Kyle Miller (Mar 28 2024 at 02:43):

I'm not sure what's it's most often called the the math literature, but it's the "multiplication" law of the monad, denoted by μ\mu. Just mentioning this to say that neither "join" nor "flatten" is the general word, at least as the math is concerned.

Mario Carneiro (Mar 28 2024 at 03:43):

I always assumed it was the other way around.

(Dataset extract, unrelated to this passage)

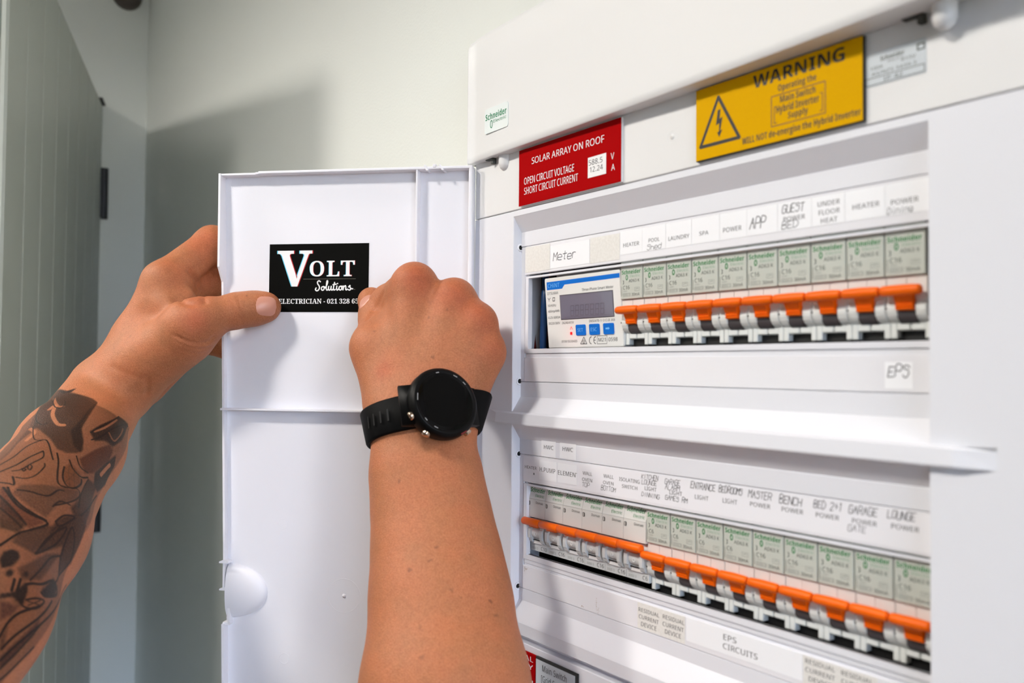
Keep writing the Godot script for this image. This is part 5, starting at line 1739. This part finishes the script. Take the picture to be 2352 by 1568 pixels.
func watch(limb: Limb) -> void:
	var c := Vector3(54.66, -46.25, 72.80)        # middle of the wrist
	var ax := Vector3(-0.3605, 0.9310, -0.0570)      # along the arm towards the hand
	var up := Vector3(0.9963, 0.0558, 0.0651)      # out of the back of the wrist
	up = (up - ax * up.dot(ax)).normalized()
	var side := ax.cross(up).normalized()
	var top := limb.hit(c + up * 60.0, -up)
	var t := thing("wristwatch", top, "black round sports watch with rubber strap worn on the right wrist", "watch")
	# case
	var z0 := 1.2
	var cc := top + up * z0
	var st := S(true)
	lathe(st, PackedVector2Array([Vector2(0, -0.8), Vector2(18.0, -0.8), Vector2(20.4, 0.6), Vector2(21.2, 3.0), Vector2(21.2, 7.6), Vector2(20.6, 9.2), Vector2(19.6, 10.0)]), cc, up, 64)
	for s in [-1.0, 1.0]:
		var p: Vector3 = cc + side * s * 20.5 + up * 2.6
		var q := S()
		var w := 11.6
		for g in [[-w, w]]:
			var a: Vector3 = p + ax * g[0]
			var b: Vector3 = p + ax * g[1]
			quad(st, a + up * 3.4 - side * s * 7.0, b + up * 3.4 - side * s * 7.0, b + side * s * 4.2 - up * 0.6, a + side * s * 4.2 - up * 0.6, up)
			quad(st, a + side * s * 4.2 - up * 0.6, b + side * s * 4.2 - up * 0.6, b + side * s * 3.2 - up * 4.0, a + side * s * 3.2 - up * 4.0, side * s)
			quad(st, a + up * 3.4 - side * s * 7.0, a + side * s * 4.2 - up * 0.6, a + side * s * 3.2 - up * 4.0, a - side * s * 7.0 - up * 4.0, -ax)
			quad(st, b + up * 3.4 - side * s * 7.0, b + side * s * 4.2 - up * 0.6, b + side * s * 3.2 - up * 4.0, b - side * s * 7.0 - up * 4.0, ax)
	obj("case", [[st, M.watch_case]], t)
	st = S(true)
	lathe(st, PackedVector2Array([Vector2(19.7, 9.9), Vector2(19.2, 10.5), Vector2(18.2, 10.5), Vector2(17.0, 10.0)]), cc, up, 64)
	obj("bezel", [[st, M.watch_case]], t)
	st = S()
	lathe(st, PackedVector2Array([Vector2(0, 10.15), Vector2(17.3, 10.15)]), cc, up, 64)
	var gl := obj("glass", [[st, M.watch_glass]], t)
	st = S()
	for k in 1:
		var pts := []
		for i in 24:
			var a := lerpf(-1.0, 1.0, i / 23.0)
			pts.append(cc + up * 10.2 + side * a * 13.4)
		for i in 23:
			var a0 := lerpf(-1.0, 1.0, i / 23.0)
			var a1 := lerpf(-1.0, 1.0, (i + 1) / 23.0)
			var h0 := 15.4 * sqrt(maxf(0.0, 1.0 - a0 * a0 * 0.72))
			var h1 := 15.4 * sqrt(maxf(0.0, 1.0 - a1 * a1 * 0.72))
			quad(st, pts[i] - ax * h0, pts[i + 1] - ax * h1, pts[i + 1] + ax * h1, pts[i] + ax * h0, up)
	obj("screen", [[st, M.watch_screen]], gl)
	# small print round the bezel, turned to follow it
	st = S()
	for q in [[172.0, 4.2], [100.0, 2.0], [62.0, 2.6], [40.0, 2.2], [-118.0, 2.4], [-142.0, 2.0]]:
		var a: float = deg_to_rad(q[0])
		var d := side * cos(a) + ax * sin(a)
		var e := -side * sin(a) + ax * cos(a)
		var p: Vector3 = cc + d * 17.6 + up * 10.56
		quad(st, p - e * q[1] * 0.5 - d * 0.3, p + e * q[1] * 0.5 - d * 0.3, p + e * q[1] * 0.5 + d * 0.3, p - e * q[1] * 0.5 + d * 0.3, up)
	obj("bezel_print", [[st, M.watch_print]], t)
	st = S()
	var ar := deg_to_rad(-62.0)
	var dr := side * cos(ar) + ax * sin(ar)
	var er := -side * sin(ar) + ax * cos(ar)
	var pr: Vector3 = cc + dr * 20.6 + up * 9.3
	quad(st, pr - er * 2.2 - dr * 0.4 + up * 0.2, pr + er * 2.2 - dr * 0.4 + up * 0.2, pr + er * 2.2 + dr * 0.35 - up * 0.3, pr - er * 2.2 + dr * 0.35 - up * 0.3, up)
	obj("red_mark", [[st, M.watch_red]], t)
	for deg in [200.0, 235.0, -50.0]:
		var a: float = deg_to_rad(deg)
		var d := side * cos(a) + ax * sin(a)
		st = S(true)
		lathe(st, PackedVector2Array([Vector2(2.4, 0.0), Vector2(2.5, 2.6), Vector2(2.0, 3.1), Vector2(0, 3.2)]), cc + d * 20.0 + up * 5.0, d, 20)
		obj("button", [[st, M.steel]], t)
	# strap laid round the wrist
	st = S(true)
	var n := 72
	var ring := []
	for i in n + 1:
		var a := TAU * i / n
		var d := up * cos(a) + side * sin(a)
		var row := []
		for k in [-1.0, -0.9, 0.9, 1.0]:
			var o: Vector3 = c + ax * k * 10.6
			var h := limb.hit(o + d * 55.0, -d)
			row.append(h + d * (2.7 if absf(k) < 0.95 else 2.0))
			row.append(h + d * 0.3)
		ring.append(row)
	for i in n:
		var r0: Array = ring[i]
		var r1: Array = ring[i + 1]
		var dd: Vector3 = (r0[2] - c).normalized()
		for pair in [[0, 2, 1.0], [2, 4, 1.0], [4, 6, 1.0], [1, 7, -1.0]]:
			quad(st, r0[pair[0]], r0[pair[1]], r1[pair[1]], r1[pair[0]], dd * pair[2])
		quad(st, r0[0], r0[1], r1[1], r1[0], -ax)
		quad(st, r0[6], r0[7], r1[7], r1[6], ax)
	var band := obj("strap", [[st, M.rubber]], t)
	st = S()
	for i in [-19, -17, -15, -13]:
		var a: float = TAU * i / n
		var d := up * cos(a) + side * sin(a)
		var q := side * cos(a) - up * sin(a)
		var h := limb.hit(c + d * 55.0, -d) + d * 2.78
		quad(st, h - ax * 3.6 - q * 0.7, h + ax * 3.6 - q * 0.7, h + ax * 3.6 + q * 0.7, h - ax * 3.6 + q * 0.7, d)
	obj("strap_hole", [[st, M.hole]], band)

It would be great to track down the history of the naming of Monad.join and List.join in haskell

Kim Morrison (Mar 28 2024 at 03:54):

Doesn't Haskell use concat for List.join?

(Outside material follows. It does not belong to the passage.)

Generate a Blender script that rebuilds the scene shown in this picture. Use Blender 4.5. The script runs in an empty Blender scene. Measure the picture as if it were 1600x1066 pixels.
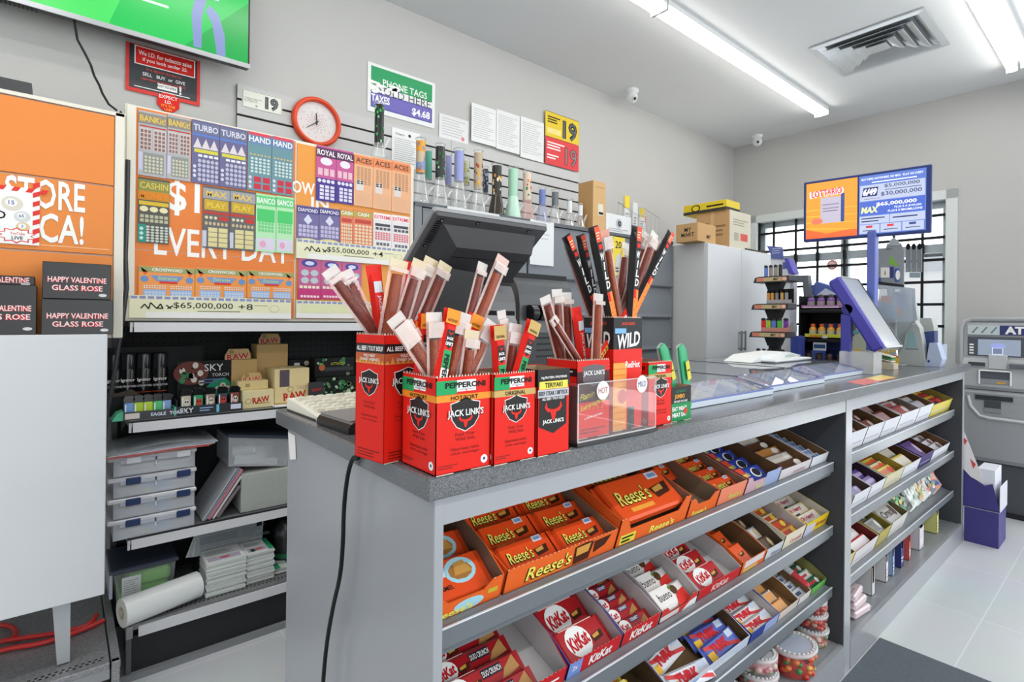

Mario Carneiro (Mar 28 2024 at 03:58):

According to https://en.wikipedia.org/wiki/Monad_(functional_programming)#History , the first use of monads in FP is by Moggi (1989 / 1991), but he is using the standard mathematical notations only (i.e. greek letters) and does not name the operations AFAICT; and the next reference is to monads in Haskell when they were overhauling their IO system in 1993 and that paper uses bindIO for the first time but not join

Mario Carneiro (Mar 28 2024 at 03:59):

there is no explanation of why the name "bind" is chosen, it may predate the paper

Mario Carneiro (Mar 28 2024 at 04:00):

there is also no mention of "Monad" as a typeclass, I think this may also predate typeclasses

Mario Carneiro (Mar 28 2024 at 04:02):

lol @ https://wiki.haskell.org/Monad_tutorials_timeline

Mario Carneiro (Mar 28 2024 at 04:12):

Scott Morrison said:

Doesn't Haskell use concat for List.join?

Indeed Haskell's list type has concat and concatMap, although of course you can also use bind and join coming from the Monad implementation. In Haskell I think the names tend to be different on specialized types because they don't have dot-notation for disambiguation (you can also use qualified imports but this is usually not used for things in Base)

James Sully (Mar 28 2024 at 11:26):

Some people might incorrectly expect [[[1]]].flatten = [1]

Eric Wieser (Mar 28 2024 at 11:44):

That view is probably quickly dispelled when they realize that #[#[1, 2], 3] is a type error.